23:00- A Board member other than primary speaker makes concluding remarks.

In his letter, Mr. Walvoord explains that the press conference did not violate OMA because the only comments made by Board members were in response to press questions and that there was no discussion or dialogue among the Board members present.

For purposes of OMA, a “meeting” is defined as a gathering of at least a majority of a quorum of the members of the public body held for the purpose of discussing public business. 5 ILCS 120/1.02. The phrase “discussing public business” refers to an exchange of views and ideas among public body members on a matter or matters germane to the affairs of their public body. It is not directed at casual remarks, but, in effectuation of section 1 of the Act (5 ILCS 120/1), at discussions that are deliberative in nature. A deliberation in this context is a discussion aimed primarily at reaching a decision on a matter of concern to the public body, regardless of whether the discussion will result in the taking of an action, will set policy or is preliminary to either. See, Guide to the Open Meetings Act, at 20 (Rev. 2004).

In this instance, we conclude that although a majority of a quorum of the Board was present at the February 16, 2010 event, the Board members did not engage in a deliberative discussion of public business, and thus, did not violate the Act. Based on our analysis of the audio recording, the comments made by the individual members in response to questions posed by the members of the media did not constitute a deliberative process aimed at setting policy or that could lead to a final decision by the Board. Accordingly, the gathering was not a “meeting,” for purposes of OMA.

Therefore, we find that further action is not warranted.

We would strongly suggest, however, that gatherings of this nature should be discouraged. Clearly, in these circumstances, the gathering of four members of the Board in a venue closed to the public caused serious questions to be raised as to the propriety of the event. Further, although a gathering may not be planned with the intention of discussing public business at its outset, the gathering is subject to conversion to a statutory “meeting” at any point. Thus, a gathering will becomes [sic] a “meeting,” for purposes of the Act, if the attention of the requisite number of public body members present turns to a deliberative discussion of public business, whether or not there was any intent to conduct a “meeting.” Had this occurred in these circumstances, a violation of the OMA would inevitably have happened.

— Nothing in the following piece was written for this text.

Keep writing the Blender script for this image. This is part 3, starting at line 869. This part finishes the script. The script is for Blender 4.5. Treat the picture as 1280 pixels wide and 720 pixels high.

Should you have any questions or would like to discuss this matter, please feel free to contact me at (312) 814-5383. This letter shall sever to close this file.

Sincerely,
Cara Smith
Public Access Counselor

By:
Matthew Rogina
Assistant Public Access Counselor

Attorney General investigating D150 for possible Open Meetings Act violation

This came in the mail to me today from the Attorney General’s office:

February 26, 2010

RE: Open Meetings Act Request for Review — No. 5949

Dear Mr. Summers:

Thank you for submitting your Request for Review to the Public Access Counselor at the Office of the Illinois Attorney General pursuant to the Open Meetings Act (OMA), 5 ILCS 120 et. seq. Your Request related to an event held by the Peoria School District 150 Board of Education on February 16, 2010.

We have determined that further inquiry into the matter is warranted and have asked the Board to provide additional information to aid in our review. We will be reviewing relevant materials to determine whether the Board is in compliance with the requirements of the Act. Multiple requests for review have been filed with the PAC on this particular matter.

If you have any questions, please feel free to contact me at 217-785-7438.

Sincerely,

Cara Smith
Public Access Counselor

Related post: District 150 and the Open Meetings Act.

Circumventing the Open Meetings Act

By Invitation OnlyThe Open Meetings Act (OMA) is hard to follow. Even people like me who want to follow it conscientiously can sometimes find that we’ve inadvertently violated it. So, I just want to acknowledge up front that you really have to be on your toes when it comes to OMA.

It’s a different story, however, when officials set out specifically to circumvent the OMA. In today’s Word on the Street, intrepid reporter Jennifer Davis revealed this about efforts to get consensus on the “Knoxville corridor” controversy:

There was a special meeting with all the stakeholders this past week, which the city wanted to keep closed. That’s fine, because we’ve been promised there will be public hearings on this issue.

Still, to avoid triggering the Illinois Open Meetings Act, the city had to ensure a majority of a quorum from either the City Council or a city commission didn’t attend.

Illinois Attorney General Lisa Madigan states that, “[i]n its present form, the [Open Meetings] Act is designed to ensure that public business is conducted in public view, by prohibiting secret deliberations and actions on matters that should be discussed in a public forum.” If what Jennifer Davis described isn’t “secret deliberations,” then I don’t know what is. They wanted to deliberate (definition: “consider a question carefully”) the matter secretly, so they found a way to do so without “triggering the Open Meetings Act.”

Of course, the justification for this is that “there will be public hearings on this issue.” But that’s the point — the public hearings are where this matter should be deliberated. If it’s going to be hammered out in a back room among representatives from the council and commissions, doesn’t that abort the whole public hearing process? I mean, if a consensus was already reached by the members of the secret panel, then the public hearing becomes nothing more than a formality. The result of the hearings is predetermined.

But here’s the goofy part: We already had public hearings on this. They were the public hearings for the Land Development Code. This was all aired then. Remember the result? The Planning Commission (on which Maloof Realty employee Suzi Miller sits) and City staff recommended 150-foot setbacks, but the Zoning and Heart of Peoria commissions recommended 80-foot setbacks. Then it went to council.

Now the deliberation should take place in council chambers during one of their semimonthly meetings. They have all the information from both sides. If they have any questions, they can invite representatives to the council meeting to explain — where everyone can hear them and where they will be on the record. Why the need for these secret meetings and further public hearings?